Racetracks Could Open in Both Districts in Less Than Two Years

Only the sign remains at the site of the Randall “Doc” James Racetrack on St. Croix as VIGL applies for permits to rebuild. (photo by Susan Ellis.)

If government agencies meet deadlines, the Clinton Phipps Racetrack on St. Thomas and the Randall “Doc” James Racetrack on St. Croix could be running live horse races and casinos within 22 months.

The reasons for the holdups are different for each island, according to Ted Schieffer, vice president of operations for VIGL.

On St. Croix, land needs to be rezoned as maritime instead of aviation for the Federal Aviation Agency, an issue that has been going on for years. In March, the V.I. Port Authority stated it would transfer the racetrack’s real estate from its aviation division to its marine division.

Schieffer said the governor and the Port Authority are due to meet on Sept. 15 and could wrap up that loose end.

On St. Thomas, VIGL can’t move forward before the Board of Land Use within the Department of Planning and Natural Resources accepts VIGL’s environmental plan for the wetlands on the racetrack property. Schieffer believes VIGL’s plan is thorough, contains a sufficient number of environmental studies and will be approved by the board when they meet on Sept. 13.

“We’ve got to get in there and make things good for the horses and St.
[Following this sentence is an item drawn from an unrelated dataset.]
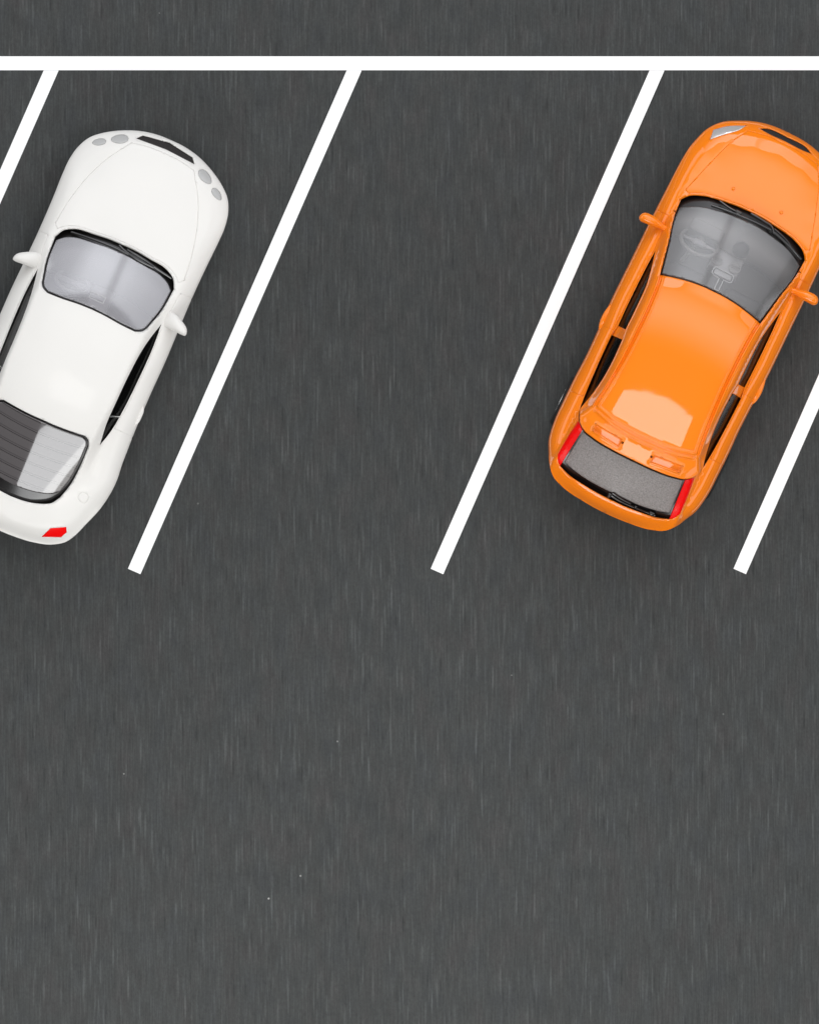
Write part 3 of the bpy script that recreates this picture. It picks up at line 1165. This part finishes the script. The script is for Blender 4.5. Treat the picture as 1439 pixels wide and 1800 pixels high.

Croix,” Schieffer said.

Then, with the final selection of a contractor, they will be ready to go. Both properties have been leveled, and the land is being elevated for the placement of barns on St. Thomas and St. Croix.

Although VIGL would like to reopen both facilities around the same time, there is more work to be done on St. Croix than on St. Thomas. The facilities will be mirror images of each other. Both will have a barn, a casino with 200 slot machines, a grandstand seating 2,500 people, areas for special events and, of course, the horse racing. In total, the facilities will hold between 6,000 and 7,000 people.

“What everybody is missing is that we are trying to build two amazing facilities – for entertainment, shows, banquets, and residents are suffering because we can’t complete them,” Schieffer said.

VIGL signed a 20-year lease agreement with the V.I. government in 2016 to market and hold horse races in the territory. They committed to a $27 million investment and have spent around $5 million already on repairs and land purchase. The casinos must be built and a racino license issued before the franchise agreement starts.